Selection and Decision Making

Relative-strength ranking, ratio charts, volume confirmation, diversification, and security selection from technical and portfolio perspectives.

8-11%

System Design and Testing

Backtesting, in-sample and out-of-sample data, walk-forward and Monte Carlo analysis, curve-fitting, expectancy, profit factor, and drawdown.

8-11%

Risk Management and Position Sizing

Fixed-fractional sizing, ATR and volatility stops, trailing stops, portfolio heat, risk of ruin, reward-to-risk, and the Kelly criterion.

3-5%

Ethics

The CFA Institute Code of Ethics and Standards of Professional Conduct that all CMT Association members must follow, including material nonpublic information and fair presentation.

How to Pass the CMT Level II Exam

What You Need to Know

  • Passing score: CMT Association standard set each cycle; no fixed public raw percentage
  • Exam length: 170 questions
  • Time limit: Four hours
  • Exam fee: Approximately USD 650 (member) to USD 1,050 (non-member) plus a one-time USD 250 enrollment fee

Keys to Passing

  • Complete 500+ practice questions
  • Score 80%+ consistently before scheduling
  • Focus on highest-weighted sections
  • Use our AI tutor for tough concepts

CMT Level II Study Tips from Top Performers

1Practice interpreting indicators and patterns in scenarios, because Level II rewards application and analysis rather than rote definitions.
2Drill the quantitative and statistical methods domain with real formulas for regression, volatility annualization, expectancy, and position sizing.
3Build an error log that tags mistakes by knowledge domain and by whether they were calculation, interpretation, or judgment errors.
4Allocate extra time to system design and testing and risk management, which together carry meaningful weight and are heavily applied.
5Study ethics using the CFA Institute Code and Standards, since CMT Association members are bound by the same framework.
6Take full four-hour timed mocks to build the stamina and pacing the single-session format demands.

Frequently Asked Questions

How many questions are on the CMT Level II exam?

The CMT Level II exam has 170 multiple-choice questions, of which 150 are scored and 20 are unscored pretest items.
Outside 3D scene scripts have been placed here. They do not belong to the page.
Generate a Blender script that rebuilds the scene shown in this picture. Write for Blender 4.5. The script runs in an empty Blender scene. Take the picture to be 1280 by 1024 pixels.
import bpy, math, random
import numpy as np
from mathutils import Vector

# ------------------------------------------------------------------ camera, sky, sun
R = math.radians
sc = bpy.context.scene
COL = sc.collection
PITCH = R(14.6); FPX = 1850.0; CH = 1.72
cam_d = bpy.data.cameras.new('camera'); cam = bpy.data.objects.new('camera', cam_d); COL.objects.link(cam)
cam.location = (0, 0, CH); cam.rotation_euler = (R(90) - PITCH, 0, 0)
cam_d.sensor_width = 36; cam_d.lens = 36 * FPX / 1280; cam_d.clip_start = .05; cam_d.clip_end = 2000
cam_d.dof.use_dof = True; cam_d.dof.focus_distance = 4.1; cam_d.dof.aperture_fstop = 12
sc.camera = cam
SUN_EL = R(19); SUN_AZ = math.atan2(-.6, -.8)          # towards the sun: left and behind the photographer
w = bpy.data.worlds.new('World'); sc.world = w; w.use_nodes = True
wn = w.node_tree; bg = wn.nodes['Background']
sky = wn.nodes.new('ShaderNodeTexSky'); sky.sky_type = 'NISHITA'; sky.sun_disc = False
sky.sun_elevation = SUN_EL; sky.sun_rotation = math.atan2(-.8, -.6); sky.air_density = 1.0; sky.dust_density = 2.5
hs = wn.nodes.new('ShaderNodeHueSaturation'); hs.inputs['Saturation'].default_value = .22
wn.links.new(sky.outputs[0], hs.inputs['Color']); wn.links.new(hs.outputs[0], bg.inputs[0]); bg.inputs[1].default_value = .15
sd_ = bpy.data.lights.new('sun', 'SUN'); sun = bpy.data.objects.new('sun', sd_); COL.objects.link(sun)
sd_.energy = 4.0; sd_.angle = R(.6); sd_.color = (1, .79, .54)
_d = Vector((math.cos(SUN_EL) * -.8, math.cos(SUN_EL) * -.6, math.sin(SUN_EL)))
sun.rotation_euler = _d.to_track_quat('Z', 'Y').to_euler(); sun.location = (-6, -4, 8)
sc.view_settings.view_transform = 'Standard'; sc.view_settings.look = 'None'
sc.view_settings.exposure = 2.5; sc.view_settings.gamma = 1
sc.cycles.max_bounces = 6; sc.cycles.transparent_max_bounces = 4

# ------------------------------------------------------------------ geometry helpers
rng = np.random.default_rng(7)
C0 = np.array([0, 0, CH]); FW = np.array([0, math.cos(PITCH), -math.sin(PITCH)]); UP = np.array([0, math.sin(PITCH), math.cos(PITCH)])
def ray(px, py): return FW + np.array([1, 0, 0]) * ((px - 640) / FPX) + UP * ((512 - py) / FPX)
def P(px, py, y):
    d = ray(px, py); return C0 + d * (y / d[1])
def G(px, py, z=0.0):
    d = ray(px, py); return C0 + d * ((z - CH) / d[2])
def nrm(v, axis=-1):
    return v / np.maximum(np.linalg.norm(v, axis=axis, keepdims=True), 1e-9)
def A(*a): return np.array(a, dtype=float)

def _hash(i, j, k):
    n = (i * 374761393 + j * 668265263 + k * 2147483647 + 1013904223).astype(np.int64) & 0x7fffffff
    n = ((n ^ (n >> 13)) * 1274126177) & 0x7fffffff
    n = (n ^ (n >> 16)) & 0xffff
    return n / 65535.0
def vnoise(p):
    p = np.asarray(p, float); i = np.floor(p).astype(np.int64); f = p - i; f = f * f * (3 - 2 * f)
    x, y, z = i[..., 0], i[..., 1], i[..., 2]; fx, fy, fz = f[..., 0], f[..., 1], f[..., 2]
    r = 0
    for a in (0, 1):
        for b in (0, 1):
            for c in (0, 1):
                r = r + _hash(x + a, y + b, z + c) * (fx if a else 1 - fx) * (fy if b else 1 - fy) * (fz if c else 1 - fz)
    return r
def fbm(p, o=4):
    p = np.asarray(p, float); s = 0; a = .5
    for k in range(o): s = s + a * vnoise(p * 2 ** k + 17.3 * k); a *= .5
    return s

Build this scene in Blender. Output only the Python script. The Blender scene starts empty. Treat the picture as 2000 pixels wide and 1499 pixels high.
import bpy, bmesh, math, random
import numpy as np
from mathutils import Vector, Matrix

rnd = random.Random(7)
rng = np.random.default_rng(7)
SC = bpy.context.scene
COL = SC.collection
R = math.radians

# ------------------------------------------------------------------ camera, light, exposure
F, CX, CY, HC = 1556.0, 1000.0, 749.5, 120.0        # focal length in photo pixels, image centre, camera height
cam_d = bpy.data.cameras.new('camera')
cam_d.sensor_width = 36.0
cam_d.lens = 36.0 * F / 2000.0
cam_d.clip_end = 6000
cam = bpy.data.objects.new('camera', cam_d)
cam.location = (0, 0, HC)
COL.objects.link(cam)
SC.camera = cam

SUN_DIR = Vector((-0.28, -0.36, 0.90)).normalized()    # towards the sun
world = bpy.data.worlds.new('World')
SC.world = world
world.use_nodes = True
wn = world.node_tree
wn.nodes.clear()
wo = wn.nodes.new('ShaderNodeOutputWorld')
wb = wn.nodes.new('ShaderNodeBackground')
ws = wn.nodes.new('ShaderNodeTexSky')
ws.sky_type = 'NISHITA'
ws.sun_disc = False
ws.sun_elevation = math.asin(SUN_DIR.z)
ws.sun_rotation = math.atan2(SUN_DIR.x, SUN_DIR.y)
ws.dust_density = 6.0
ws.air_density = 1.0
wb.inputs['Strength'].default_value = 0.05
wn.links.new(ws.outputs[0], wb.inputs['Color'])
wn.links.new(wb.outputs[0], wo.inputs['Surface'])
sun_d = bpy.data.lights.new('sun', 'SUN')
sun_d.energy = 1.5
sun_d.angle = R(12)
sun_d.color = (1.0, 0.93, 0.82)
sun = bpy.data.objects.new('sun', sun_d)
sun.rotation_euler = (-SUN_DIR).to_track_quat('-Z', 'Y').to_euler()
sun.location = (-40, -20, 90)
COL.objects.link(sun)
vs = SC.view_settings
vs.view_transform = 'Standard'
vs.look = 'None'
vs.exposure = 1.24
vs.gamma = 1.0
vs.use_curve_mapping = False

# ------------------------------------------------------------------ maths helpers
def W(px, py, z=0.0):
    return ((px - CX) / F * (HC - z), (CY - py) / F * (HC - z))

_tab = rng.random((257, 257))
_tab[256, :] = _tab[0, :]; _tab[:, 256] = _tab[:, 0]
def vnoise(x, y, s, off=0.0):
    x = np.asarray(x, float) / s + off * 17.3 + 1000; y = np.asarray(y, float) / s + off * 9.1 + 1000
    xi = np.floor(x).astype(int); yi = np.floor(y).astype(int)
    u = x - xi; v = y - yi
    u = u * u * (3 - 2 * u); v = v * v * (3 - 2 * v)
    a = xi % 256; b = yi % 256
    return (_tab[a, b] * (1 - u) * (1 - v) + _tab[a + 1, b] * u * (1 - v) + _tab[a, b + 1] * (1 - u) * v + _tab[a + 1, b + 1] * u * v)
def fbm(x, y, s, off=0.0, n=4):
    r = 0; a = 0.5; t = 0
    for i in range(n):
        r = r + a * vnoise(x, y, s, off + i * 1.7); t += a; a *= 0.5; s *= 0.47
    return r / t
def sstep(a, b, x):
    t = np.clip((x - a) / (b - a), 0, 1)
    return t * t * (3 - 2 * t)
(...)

Candidates complete all 170 in a single four-hour session.

What is the CMT Level II passing score?

The CMT Association sets the passing standard for each exam cycle rather than publishing a fixed raw percentage. Candidates should aim for consistent mastery across all knowledge domains instead of relying on a simple 70% rule.

What is the CMT Level II pass rate?

CMT Level II pass rates have historically run in roughly the 60-70% range across recent cycles. The CMT Association does not guarantee a fixed published figure, and rates can vary by window.

How much does CMT Level II cost in 2026?

The Level II exam fee is approximately USD 650 for CMT Association members and USD 1,050 for non-members, plus a one-time USD 250 CMT Program enrollment fee, before any local taxes.

Do I need to pass CMT Level I before Level II?

Yes. Candidates must pass CMT Level I before sitting Level II, unless they qualify for the CMT Level I waiver as an active CFA charterholder, which lets them start at Level II.

How is CMT Level II different from Level I?

Level II covers the same knowledge domains as Level I but tests them at greater depth, emphasizing analysis and application over recall. Questions require interpreting indicators, patterns, and scenarios rather than simply defining terms.

When is the CMT Level II exam offered?

The CMT Program offers Level II during two annual testing windows, in June and December, scheduled through Prometric test centers or ProProctor online proctoring.

Is CMT Level II all multiple choice?

Yes. CMT Levels I and II are entirely multiple-choice. The essay and constructed-response format applies only at Level III, the program's capstone exam.